#### INFORMATION SUPPLIED
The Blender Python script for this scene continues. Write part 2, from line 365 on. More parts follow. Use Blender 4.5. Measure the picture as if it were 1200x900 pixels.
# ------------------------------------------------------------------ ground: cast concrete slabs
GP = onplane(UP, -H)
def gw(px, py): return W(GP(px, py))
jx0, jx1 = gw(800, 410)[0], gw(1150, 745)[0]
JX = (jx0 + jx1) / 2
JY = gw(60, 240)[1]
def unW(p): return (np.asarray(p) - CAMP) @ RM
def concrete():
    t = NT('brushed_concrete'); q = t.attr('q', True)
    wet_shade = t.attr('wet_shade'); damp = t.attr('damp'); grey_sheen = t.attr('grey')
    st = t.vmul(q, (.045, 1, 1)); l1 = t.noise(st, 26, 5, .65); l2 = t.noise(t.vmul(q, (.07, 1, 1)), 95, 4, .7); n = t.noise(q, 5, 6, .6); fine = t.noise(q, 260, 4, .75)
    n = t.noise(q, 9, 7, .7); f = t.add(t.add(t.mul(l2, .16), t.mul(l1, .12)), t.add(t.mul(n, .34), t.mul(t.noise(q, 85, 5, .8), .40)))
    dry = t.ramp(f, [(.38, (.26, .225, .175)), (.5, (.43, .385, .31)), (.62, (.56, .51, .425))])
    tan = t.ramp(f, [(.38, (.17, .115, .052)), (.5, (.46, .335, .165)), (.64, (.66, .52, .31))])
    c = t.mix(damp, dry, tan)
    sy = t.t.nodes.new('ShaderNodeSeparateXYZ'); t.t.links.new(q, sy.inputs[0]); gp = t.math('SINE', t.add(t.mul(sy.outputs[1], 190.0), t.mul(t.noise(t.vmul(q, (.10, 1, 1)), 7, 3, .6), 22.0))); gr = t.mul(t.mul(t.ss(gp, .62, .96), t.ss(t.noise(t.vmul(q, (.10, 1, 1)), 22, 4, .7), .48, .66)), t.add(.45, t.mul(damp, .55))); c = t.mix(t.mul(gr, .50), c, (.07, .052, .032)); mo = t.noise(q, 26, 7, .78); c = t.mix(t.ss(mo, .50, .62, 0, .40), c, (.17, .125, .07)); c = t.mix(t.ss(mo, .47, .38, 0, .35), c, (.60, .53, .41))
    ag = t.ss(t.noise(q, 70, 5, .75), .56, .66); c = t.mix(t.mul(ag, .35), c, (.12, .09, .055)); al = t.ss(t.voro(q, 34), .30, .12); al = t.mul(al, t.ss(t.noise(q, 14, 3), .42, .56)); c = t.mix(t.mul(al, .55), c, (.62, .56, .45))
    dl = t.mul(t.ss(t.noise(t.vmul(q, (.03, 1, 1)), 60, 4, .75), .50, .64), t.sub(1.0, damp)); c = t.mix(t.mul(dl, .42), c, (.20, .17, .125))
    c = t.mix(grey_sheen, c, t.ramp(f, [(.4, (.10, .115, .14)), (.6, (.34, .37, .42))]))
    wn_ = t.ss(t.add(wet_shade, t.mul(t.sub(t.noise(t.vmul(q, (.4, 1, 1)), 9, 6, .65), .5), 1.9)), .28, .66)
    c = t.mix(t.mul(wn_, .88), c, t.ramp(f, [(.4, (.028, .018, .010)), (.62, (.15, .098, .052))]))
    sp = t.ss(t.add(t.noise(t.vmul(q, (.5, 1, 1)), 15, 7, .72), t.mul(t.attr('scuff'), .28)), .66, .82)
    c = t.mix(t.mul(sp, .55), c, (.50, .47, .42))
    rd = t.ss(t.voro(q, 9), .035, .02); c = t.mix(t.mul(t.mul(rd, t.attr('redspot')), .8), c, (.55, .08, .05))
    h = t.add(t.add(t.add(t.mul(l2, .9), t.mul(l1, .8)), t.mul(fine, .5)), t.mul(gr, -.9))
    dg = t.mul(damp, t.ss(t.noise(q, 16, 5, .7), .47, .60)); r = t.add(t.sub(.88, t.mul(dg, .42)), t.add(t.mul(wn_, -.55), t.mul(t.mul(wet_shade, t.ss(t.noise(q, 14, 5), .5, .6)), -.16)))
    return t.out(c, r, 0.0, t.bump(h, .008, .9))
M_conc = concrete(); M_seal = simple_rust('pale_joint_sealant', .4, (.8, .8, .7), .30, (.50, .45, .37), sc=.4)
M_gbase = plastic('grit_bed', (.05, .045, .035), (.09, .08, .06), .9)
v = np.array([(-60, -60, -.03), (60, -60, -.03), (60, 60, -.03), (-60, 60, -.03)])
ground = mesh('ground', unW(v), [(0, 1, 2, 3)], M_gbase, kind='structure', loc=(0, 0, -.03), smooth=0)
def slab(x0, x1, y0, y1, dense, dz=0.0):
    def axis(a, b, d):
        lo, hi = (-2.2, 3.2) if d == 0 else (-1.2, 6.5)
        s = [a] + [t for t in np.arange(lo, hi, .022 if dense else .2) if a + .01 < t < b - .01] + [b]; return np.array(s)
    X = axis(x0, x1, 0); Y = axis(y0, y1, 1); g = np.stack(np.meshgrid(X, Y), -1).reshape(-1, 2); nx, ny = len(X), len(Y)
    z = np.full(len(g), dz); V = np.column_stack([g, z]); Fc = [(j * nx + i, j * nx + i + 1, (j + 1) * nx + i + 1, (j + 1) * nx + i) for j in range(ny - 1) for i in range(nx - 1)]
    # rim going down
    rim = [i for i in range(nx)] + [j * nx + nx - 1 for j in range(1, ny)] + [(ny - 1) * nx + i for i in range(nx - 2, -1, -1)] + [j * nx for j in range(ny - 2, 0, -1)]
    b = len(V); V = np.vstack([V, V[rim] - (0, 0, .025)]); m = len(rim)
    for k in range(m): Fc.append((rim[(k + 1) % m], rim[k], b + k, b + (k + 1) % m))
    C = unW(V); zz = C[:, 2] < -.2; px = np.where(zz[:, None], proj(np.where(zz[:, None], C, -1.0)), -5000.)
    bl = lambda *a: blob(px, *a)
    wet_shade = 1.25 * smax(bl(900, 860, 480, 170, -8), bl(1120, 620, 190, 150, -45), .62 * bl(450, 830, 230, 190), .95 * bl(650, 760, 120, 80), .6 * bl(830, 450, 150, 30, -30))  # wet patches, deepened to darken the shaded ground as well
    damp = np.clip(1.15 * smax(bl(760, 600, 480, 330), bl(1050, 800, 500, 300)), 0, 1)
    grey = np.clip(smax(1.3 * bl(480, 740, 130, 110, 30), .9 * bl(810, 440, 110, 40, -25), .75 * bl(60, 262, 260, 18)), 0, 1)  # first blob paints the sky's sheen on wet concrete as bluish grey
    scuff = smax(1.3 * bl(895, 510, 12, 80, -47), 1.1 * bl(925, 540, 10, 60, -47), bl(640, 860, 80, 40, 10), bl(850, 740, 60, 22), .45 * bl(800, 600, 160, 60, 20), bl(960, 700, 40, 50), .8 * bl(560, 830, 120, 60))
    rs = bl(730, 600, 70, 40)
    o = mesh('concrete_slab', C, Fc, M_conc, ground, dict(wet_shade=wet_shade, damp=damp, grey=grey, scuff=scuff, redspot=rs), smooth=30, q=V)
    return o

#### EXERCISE
Set down the material above again, word for word.

#### ANSWER IN FULL
The Blender Python script for this scene continues. Write part 2, from line 365 on. More parts follow. Use Blender 4.5. Measure the picture as if it were 1200x900 pixels.
# ------------------------------------------------------------------ ground: cast concrete slabs
GP = onplane(UP, -H)
def gw(px, py): return W(GP(px, py))
jx0, jx1 = gw(800, 410)[0], gw(1150, 745)[0]
JX = (jx0 + jx1) / 2
JY = gw(60, 240)[1]
def unW(p): return (np.asarray(p) - CAMP) @ RM
def concrete():
    t = NT('brushed_concrete'); q = t.attr('q', True)
    wet_shade = t.attr('wet_shade'); damp = t.attr('damp'); grey_sheen = t.attr('grey')
    st = t.vmul(q, (.045, 1, 1)); l1 = t.noise(st, 26, 5, .65); l2 = t.noise(t.vmul(q, (.07, 1, 1)), 95, 4, .7); n = t.noise(q, 5, 6, .6); fine = t.noise(q, 260, 4, .75)
    n = t.noise(q, 9, 7, .7); f = t.add(t.add(t.mul(l2, .16), t.mul(l1, .12)), t.add(t.mul(n, .34), t.mul(t.noise(q, 85, 5, .8), .40)))
    dry = t.ramp(f, [(.38, (.26, .225, .175)), (.5, (.43, .385, .31)), (.62, (.56, .51, .425))])
    tan = t.ramp(f, [(.38, (.17, .115, .052)), (.5, (.46, .335, .165)), (.64, (.66, .52, .31))])
    c = t.mix(damp, dry, tan)
    sy = t.t.nodes.new('ShaderNodeSeparateXYZ'); t.t.links.new(q, sy.inputs[0]); gp = t.math('SINE', t.add(t.mul(sy.outputs[1], 190.0), t.mul(t.noise(t.vmul(q, (.10, 1, 1)), 7, 3, .6), 22.0))); gr = t.mul(t.mul(t.ss(gp, .62, .96), t.ss(t.noise(t.vmul(q, (.10, 1, 1)), 22, 4, .7), .48, .66)), t.add(.45, t.mul(damp, .55))); c = t.mix(t.mul(gr, .50), c, (.07, .052, .032)); mo = t.noise(q, 26, 7, .78); c = t.mix(t.ss(mo, .50, .62, 0, .40), c, (.17, .125, .07)); c = t.mix(t.ss(mo, .47, .38, 0, .35), c, (.60, .53, .41))
    ag = t.ss(t.noise(q, 70, 5, .75), .56, .66); c = t.mix(t.mul(ag, .35), c, (.12, .09, .055)); al = t.ss(t.voro(q, 34), .30, .12); al = t.mul(al, t.ss(t.noise(q, 14, 3), .42, .56)); c = t.mix(t.mul(al, .55), c, (.62, .56, .45))
    dl = t.mul(t.ss(t.noise(t.vmul(q, (.03, 1, 1)), 60, 4, .75), .50, .64), t.sub(1.0, damp)); c = t.mix(t.mul(dl, .42), c, (.20, .17, .125))
    c = t.mix(grey_sheen, c, t.ramp(f, [(.4, (.10, .115, .14)), (.6, (.34, .37, .42))]))
    wn_ = t.ss(t.add(wet_shade, t.mul(t.sub(t.noise(t.vmul(q, (.4, 1, 1)), 9, 6, .65), .5), 1.9)), .28, .66)
    c = t.mix(t.mul(wn_, .88), c, t.ramp(f, [(.4, (.028, .018, .010)), (.62, (.15, .098, .052))]))
    sp = t.ss(t.add(t.noise(t.vmul(q, (.5, 1, 1)), 15, 7, .72), t.mul(t.attr('scuff'), .28)), .66, .82)
    c = t.mix(t.mul(sp, .55), c, (.50, .47, .42))
    rd = t.ss(t.voro(q, 9), .035, .02); c = t.mix(t.mul(t.mul(rd, t.attr('redspot')), .8), c, (.55, .08, .05))
    h = t.add(t.add(t.add(t.mul(l2, .9), t.mul(l1, .8)), t.mul(fine, .5)), t.mul(gr, -.9))
    dg = t.mul(damp, t.ss(t.noise(q, 16, 5, .7), .47, .60)); r = t.add(t.sub(.88, t.mul(dg, .42)), t.add(t.mul(wn_, -.55), t.mul(t.mul(wet_shade, t.ss(t.noise(q, 14, 5), .5, .6)), -.16)))
    return t.out(c, r, 0.0, t.bump(h, .008, .9))
M_conc = concrete(); M_seal = simple_rust('pale_joint_sealant', .4, (.8, .8, .7), .30, (.50, .45, .37), sc=.4)
M_gbase = plastic('grit_bed', (.05, .045, .035), (.09, .08, .06), .9)
v = np.array([(-60, -60, -.03), (60, -60, -.03), (60, 60, -.03), (-60, 60, -.03)])
ground = mesh('ground', unW(v), [(0, 1, 2, 3)], M_gbase, kind='structure', loc=(0, 0, -.03), smooth=0)
def slab(x0, x1, y0, y1, dense, dz=0.0):
    def axis(a, b, d):
        lo, hi = (-2.2, 3.2) if d == 0 else (-1.2, 6.5)
        s = [a] + [t for t in np.arange(lo, hi, .022 if dense else .2) if a + .01 < t < b - .01] + [b]; return np.array(s)
    X = axis(x0, x1, 0); Y = axis(y0, y1, 1); g = np.stack(np.meshgrid(X, Y), -1).reshape(-1, 2); nx, ny = len(X), len(Y)
    z = np.full(len(g), dz); V = np.column_stack([g, z]); Fc = [(j * nx + i, j * nx + i + 1, (j + 1) * nx + i + 1, (j + 1) * nx + i) for j in range(ny - 1) for i in range(nx - 1)]
    # rim going down
    rim = [i for i in range(nx)] + [j * nx + nx - 1 for j in range(1, ny)] + [(ny - 1) * nx + i for i in range(nx - 2, -1, -1)] + [j * nx for j in range(ny - 2, 0, -1)]
    b = len(V); V = np.vstack([V, V[rim] - (0, 0, .025)]); m = len(rim)
    for k in range(m): Fc.append((rim[(k + 1) % m], rim[k], b + k, b + (k + 1) % m))
    C = unW(V); zz = C[:, 2] < -.2; px = np.where(zz[:, None], proj(np.where(zz[:, None], C, -1.0)), -5000.)
    bl = lambda *a: blob(px, *a)
    wet_shade = 1.25 * smax(bl(900, 860, 480, 170, -8), bl(1120, 620, 190, 150, -45), .62 * bl(450, 830, 230, 190), .95 * bl(650, 760, 120, 80), .6 * bl(830, 450, 150, 30, -30))  # wet patches, deepened to darken the shaded ground as well
    damp = np.clip(1.15 * smax(bl(760, 600, 480, 330), bl(1050, 800, 500, 300)), 0, 1)
    grey = np.clip(smax(1.3 * bl(480, 740, 130, 110, 30), .9 * bl(810, 440, 110, 40, -25), .75 * bl(60, 262, 260, 18)), 0, 1)  # first blob paints the sky's sheen on wet concrete as bluish grey
    scuff = smax(1.3 * bl(895, 510, 12, 80, -47), 1.1 * bl(925, 540, 10, 60, -47), bl(640, 860, 80, 40, 10), bl(850, 740, 60, 22), .45 * bl(800, 600, 160, 60, 20), bl(960, 700, 40, 50), .8 * bl(560, 830, 120, 60))
    rs = bl(730, 600, 70, 40)
    o = mesh('concrete_slab', C, Fc, M_conc, ground, dict(wet_shade=wet_shade, damp=damp, grey=grey, scuff=scuff, redspot=rs), smooth=30, q=V)
    return o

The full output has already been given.